Nigeria yet to Harvest Dividends of ICT Revolution – Danbatta

Tue, Apr 25, 2017 | By publisher


BREAKING NEWS, Business


UMAR Danbatta, executive vice chairman, Nigerian Communications Commission, NCC, has said that ICT holds great potential for the nation’s transformation. He said although Nigeria has already plugged into the ICT ecosystem, it is yet to harvest fully the dividends of the ICT revolution sweeping across the world.

Danbatta stated this at the ICT industry most prestigious annual event – The Beacon of ICT Distinguished Lecture/Awards, which took place in Lagos. Danbatta, who was represented by Sunday Dare, executive commissioner stakeholder management, NCC, In a lucid, passionate, persuasive and very stimulating remark, Danbatta said the event, already in its 9th series, has become a reveller of trends in ICT, a transporter into the world of greater possibilities and smarter world, and has earned the reputation of being Nigeria’s ICT sector most prestigious annual event.

The EVC NCC said ICT has no barrier or frontiers and needed to be embraced by all and sundry. He noted that while the youth have fully embraced ICT, our government, institutions (both public and private) are still in the process of fully adopting ICT in their operations and activities despite its huge promises. “Although government has made commendable strides but a more systematic and accelerated approach will yield more dividends, and create more opportunities and jobs for the economy and the youth in particular.”
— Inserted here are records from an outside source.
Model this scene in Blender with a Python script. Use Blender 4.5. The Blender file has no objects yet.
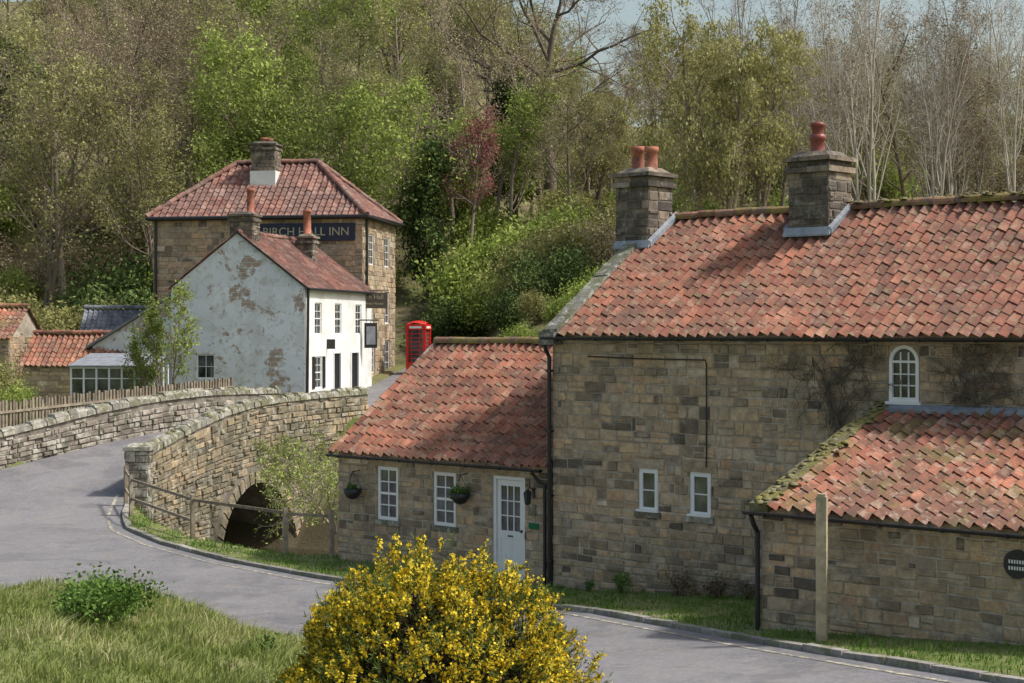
import bpy, math, random
import numpy as np
from mathutils import Vector, Matrix
random.seed(7); np.random.seed(7)
scene=bpy.context.scene
COL=scene.collection

# ---------------------------------------------------------------- helpers
def link(o,parent=None):
    COL.objects.link(o)
    if parent: o.parent=parent
    return o
def empty(name,loc=(0,0,0),rz=0,parent=None):
    e=bpy.data.objects.new(name,None); e.location=loc; e.rotation_euler=(0,0,rz); e.empty_display_size=.3
    return link(e,parent)
class MB:
    def __init__(s): s.v=[];s.f=[];s.m=[];s.r=[]
    def quad(s,a,b,c,d,m=0,r=None):
        n=len(s.v); s.v+=[tuple(a),tuple(b),tuple(c),tuple(d)]; s.f.append((n,n+1,n+2,n+3)); s.m.append(m); s.r.append(random.random() if r is None else r)
    def tri(s,a,b,c,m=0,r=None):
        n=len(s.v); s.v+=[tuple(a),tuple(b),tuple(c)]; s.f.append((n,n+1,n+2)); s.m.append(m); s.r.append(random.random() if r is None else r)
    def poly(s,pts,m=0,r=None):
        n=len(s.v); s.v+=[tuple(p) for p in pts]; s.f.append(tuple(range(n,n+len(pts)))); s.m.append(m); s.r.append(random.random() if r is None else r)
    def hexa(s,c,m=0,r=None):
        r=random.random() if r is None else r
        n=len(s.v); s.v+=[tuple(p) for p in c]
        for q in ((0,3,2,1),(4,5,6,7),(0,1,5,4),(1,2,6,5),(2,3,7,6),(3,0,4,7)):
            s.f.append(tuple(n+i for i in q)); s.m.append(m); s.r.append(r)
    def box(s,x0,x1,y0,y1,z0,z1,m=0,r=None):
        s.hexa([(x0,y0,z0),(x1,y0,z0),(x1,y1,z0),(x0,y1,z0),(x0,y0,z1),(x1,y0,z1),(x1,y1,z1),(x0,y1,z1)],m,r)
    def mbox(s,mp,u0,u1,z0,z1,d0,d1,m=0,r=None):
        s.hexa([mp(u0,z0,d0),mp(u1,z0,d0),mp(u1,z0,d1),mp(u0,z0,d1),mp(u0,z1,d0),mp(u1,z1,d0),mp(u1,z1,d1),mp(u0,z1,d1)],m,r)
    def tube(s,pts,r0,r1=None,n=6,m=0,r=None,cap=True):
        r1=r0 if r1 is None else r1
        rr=random.random() if r is None else r
        pts=[Vector(p) for p in pts]; base=len(s.v); k=len(pts)
        ref=None
        for i,p in enumerate(pts):
            t=(pts[min(i+1,k-1)]-pts[max(i-1,0)])
            if t.length<1e-6: t=Vector((0,0,1))
            t.normalize()
            if ref is None: ref=Vector((1,0,0)) if abs(t.x)<.8 else Vector((0,1,0))
            a=t.cross(ref)
            if a.length<1e-4: a=t.cross(Vector((0,1,.3)))
            a.normalize(); b=t.cross(a)
            rad=r0+(r1-r0)*i/max(1,k-1)
            for j in range(n):
                an=2*math.pi*j/n; q=p+a*math.cos(an)*rad+b*math.sin(an)*rad
                s.v.append((q.x,q.y,q.z))
        for i in range(k-1):
            for j in range(n):
                j2=(j+1)%n
                s.f.append((base+i*n+j,base+i*n+j2,base+(i+1)*n+j2,base+(i+1)*n+j)); s.m.append(m); s.r.append(rr)
        if cap and n>3:
            s.f.append(tuple(base+j for j in range(n))); s.m.append(m); s.r.append(rr)
            s.f.append(tuple(base+(k-1)*n+j for j in reversed(range(n)))); s.m.append(m); s.r.append(rr)
    def lathe(s,cx,cy,prof,n=16,m=0,r=None):
        rr=random.random() if r is None else r
        base=len(s.v)
        for (rad,z) in prof:
            for j in range(n):
                a=2*math.pi*j/n; s.v.append((cx+rad*math.cos(a),cy+rad*math.sin(a),z))
        for i in range(len(prof)-1):
            for j in range(n):
                j2=(j+1)%n; s.f.append((base+i*n+j,base+i*n+j2,base+(i+1)*n+j2,base+(i+1)*n+j)); s.m.append(m); s.r.append(rr)
    def obj(s,name,mats,parent=None,smooth=False,loc=None):
        me=bpy.data.meshes.new(name); me.from_pydata(s.v,[],s.f)
        for m in mats: me.materials.append(m)
        me.polygons.foreach_set('material_index',s.m)
        a=me.attributes.new('rnd','FLOAT','FACE'); a.data.foreach_set('value',s.r)
        if smooth: me.polygons.foreach_set('use_smooth',[True]*len(s.f))
        me.update()
        o=bpy.data.objects.new(name,me)
        if loc: o.location=loc
        return link(o,parent)
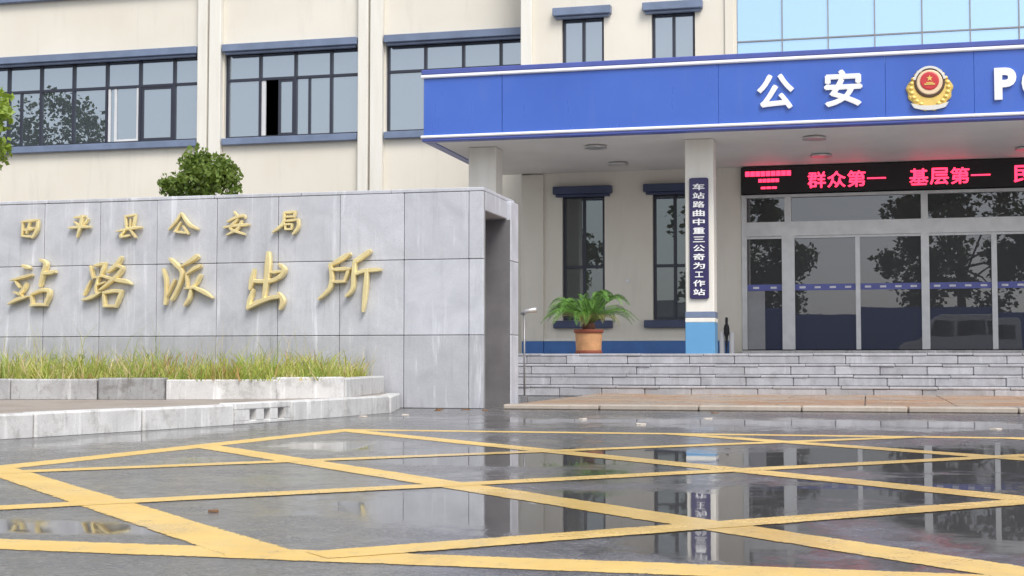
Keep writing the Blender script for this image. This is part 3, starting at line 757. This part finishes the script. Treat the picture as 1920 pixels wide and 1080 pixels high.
STROKES = {
 '站': (250, 490, 12, [[(300, 205, 45), (360, 225, 65), (425, 245, 40)], [(110, 450, 30), (330, 395, 52), (455, 360, 40)], [(190, 470, 40), (250, 565, 42)], [(370, 505, 40), (330, 590, 60), (250, 690, 45)], [(160, 650, 30), (290, 700, 40)], [(75, 850, 30), (230, 770, 62), (400, 725, 30)],
   [(600, 105, 45), (690, 175, 75), (645, 340, 72), (600, 545, 50)], [(655, 340, 55), (840, 305, 66)], [(450, 690, 40), (640, 615, 62), (760, 630, 62)], [(760, 625, 60), (750, 720, 70), (690, 860, 55)], [(455, 700, 45), (475, 860, 50)], [(450, 875, 40), (570, 860, 48), (705, 870, 40)]]),
 '路': (345, 485, 12, [[(305, 280, 45), (350, 475, 52)], [(370, 265, 45), (545, 225, 60)], [(545, 240, 60), (480, 440, 52)], [(345, 470, 40), (485, 450, 40)], [(445, 460, 42), (400, 640, 45), (420, 750, 40)], [(430, 590, 35), (555, 540, 38)], [(310, 520, 40), (205, 745, 50)], [(180, 840, 35), (330, 795, 58), (475, 715, 35)],
   [(820, 125, 60), (725, 265, 78), (595, 370, 40)], [(735, 270, 45), (840, 300, 60), (760, 425, 66), (600, 565, 55), (470, 670, 35)], [(490, 435, 40), (720, 500, 58), (900, 530, 68), (1000, 575, 25)], [(530, 715, 50), (550, 950, 58)], [(540, 720, 50), (700, 690, 58), (835, 700, 60)], [(835, 700, 60), (740, 950, 55)], [(540, 945, 45), (745, 945, 45)]]),
 '派': (460, 480, 12, [[(150, 385, 40), (195, 560, 58), (200, 760, 52), (190, 965, 60)], [(270, 215, 60), (380, 320, 72), (460, 410, 66), (460, 530, 60), (395, 720, 58), (305, 895, 62)], [(345, 565, 40), (265, 730, 50), (200, 860, 40)], [(445, 340, 30), (600, 250, 66), (720, 165, 84)], [(550, 460, 30), (660, 380, 62), (775, 325, 60)], [(545, 490, 45), (560, 700, 45)], [(530, 705, 45), (700, 690, 52)], [(775, 485, 60), (710, 610, 60), (630, 700, 40)], [(660, 690, 40), (840, 770, 70), (990, 870, 22)], [(620, 740, 50), (590, 880, 66), (520, 985, 50)]]),
 '出': (575, 480, 12, [[(540, 105, 70), (535, 300, 105), (510, 560, 90), (470, 860, 70)], [(300, 390, 45), (260, 590, 85), (235, 720, 45)], [(245, 580, 60), (480, 590, 66), (650, 560, 66), (770, 470, 60)], [(725, 300, 45), (810, 395, 80), (735, 530, 60)], [(580, 440, 50), (790, 415, 50)], [(290, 730, 50), (235, 900, 78), (200, 1050, 60)], [(205, 1035, 60), (400, 935, 76), (600, 865, 66), (730, 850, 66)], [(715, 790, 55), (785, 915, 90), (745, 1050, 55)]]),
 '所': (685, 480, 11.37, [[(560, 120, 60), (400, 215, 74), (235, 310, 45)], [(250, 285, 60), (275, 500, 70), (235, 680, 66), (70, 840, 40)], [(290, 370, 55), (560, 355, 58)], [(545, 365, 58), (475, 560, 52)], [(285, 565, 48), (485, 560, 50)], [(880, 75, 70), (710, 200, 74), (630, 250, 45)], [(640, 220, 60), (622, 480, 70), (605, 680, 64), (510, 790, 50)], [(640, 445, 50), (800, 390, 62), (1050, 370, 55)], [(835, 370, 60), (812, 700, 76), (775, 1035, 40)]]),
 '西': (260, 425, 9.6, [[(110, 195, 30), (225, 180, 42), (335, 168, 36)], [(128, 205, 36), (122, 375, 38)], [(330, 175, 44), (315, 300, 58), (260, 405, 36)], [(150, 305, 45), (280, 280, 50)], [(115, 385, 34), (265, 395, 38)], [(225, 195, 36), (180, 340, 40)]]),
 '平': (260, 425, 9.6, [[(820, 135, 34), (970, 118, 44)], [(930, 110, 44), (905, 250, 54), (865, 400, 26)], [(825, 195, 30), (890, 245, 42)], [(1005, 155, 40), (945, 235, 34)], [(750, 275, 30), (900, 262, 46), (1040, 262, 36)]]),
 '县': (260, 425, 9.6, [[(1515, 115, 40), (1530, 285, 46)], [(1515, 120, 34), (1645, 98, 40)], [(1645, 95, 44), (1620, 270, 44)], [(1580, 155, 24), (1580, 255, 28)], [(1400, 325, 26), (1560, 285, 46), (1730, 268, 40)], [(1505, 320, 34), (1445, 395, 38), (1575, 375, 36)], [(1580, 300, 34), (1650, 400, 42)]]),
 '公': (470, 420, 9.14, [[(235, 120, 34), (170, 225, 44), (80, 330, 26)], [(245, 125, 44), (340, 260, 56), (460, 325, 30)], [(235, 235, 36), (160, 350, 42)], [(155, 355, 36), (330, 372, 40)], [(265, 285, 30), (330, 385, 36)]]),
 '安': (470, 420, 9.14, [[(920, 100, 34), (965, 165, 46)], [(835, 225, 30), (940, 172, 42), (1040, 148, 42), (1062, 180, 28)], [(965, 200, 38), (870, 315, 44), (1060, 390, 36)], [(1015, 220, 40), (960, 320, 44), (825, 398, 26)], [(785, 300, 28), (950, 275, 46), (1110, 265, 36)]]),
 '局': (470, 420, 9.14, [[(1565, 112, 38), (1705, 98, 44)], [(1705, 100, 42), (1690, 165, 36)], [(1570, 165, 32), (1695, 160, 34)], [(1565, 110, 42), (1555, 240, 50), (1490, 310, 46), (1415, 365, 24)], [(1560, 222, 34), (1745, 200, 42)], [(1745, 200, 46), (1742, 300, 50), (1680, 385, 34)], [(1575, 265, 32), (1580, 330, 32)], [(1575, 262, 30), (1665, 258, 32)], [(1665, 258, 32), (1660, 325, 32)], [(1578, 328, 30), (1662, 322, 30)]]),
}
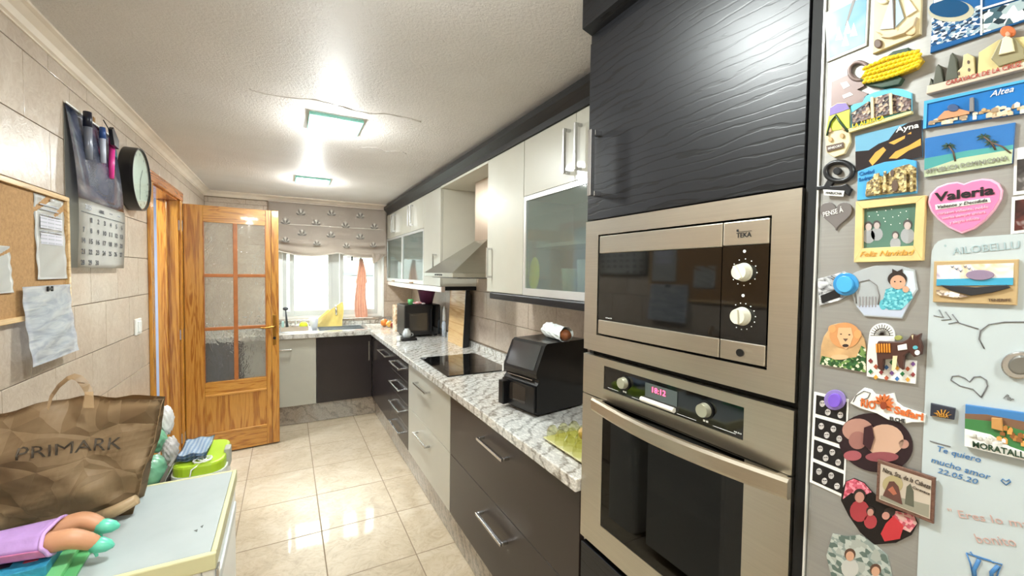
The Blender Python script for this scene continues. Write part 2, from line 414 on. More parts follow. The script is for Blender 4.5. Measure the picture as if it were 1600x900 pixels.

Danbatta thus advised that Nigeria’s educational curricula must integrate ICT at all levels of education and our systems and institutions must be brought into compliance by training and re-training. Demonstrably, he added, that NCC has been in the forefront of providing education in the telecoms and IT spheres as he recalled that the Commission started this in 2004 when it established the Digital Bridge Institute, DBI, to provide capacity building and redress dearth of appropriate skills in the emergent telecom sector. The DBI, a multi-campus institution based in Abuja with footprints in Lagos, Kano and Enugu, is modelled after similar ICT universities and institutions.

Indeed, industry pundits, stakeholders and other enthusiasts would easily recall that NCC and its constitutive department – the Universal Service Provision Fund, USPF – have made at least a thousand interventions in terms of provision of physical ICT infrastructure in communities and educational institutions in all the States and in all the six geopolitical zones of Nigeria.

NCC also carted away three prestigious awards: the regulator of the year award; the organisation with the best use of social media award; and the ICT spokesperson of the year award received by Tony Ojobo, director public affairs, NCC.

The Distinguished Lecture delivered by Peter Arogundade, CEO Sidmach Technologies, titled Empowering Youth through Digital Citizenship was quite provocative, anecdotal and incisive. It clearly underscored the potential and opportunities locked in the ICT sector waiting for the youth and all of us to explore in order to migrate from being digital natives to digital citizens. A scenario Danbatta had referred to in his stimulating remark when he noted that evidence of the potential of ICT can be seen in millions of start- ups that have grown to be successful businesses with assets quantifiable in millions of dollars.

The 2017 BEACON of ICT Distinguished Lecture, organized by NIGERIA COMMUNICATIONS WEEK, again created an evening devoted to chart the way to go for Nigeria’s ICT sector, while the Awards “reward and celebrate individual skills, innovative brilliance and organizational excellence.”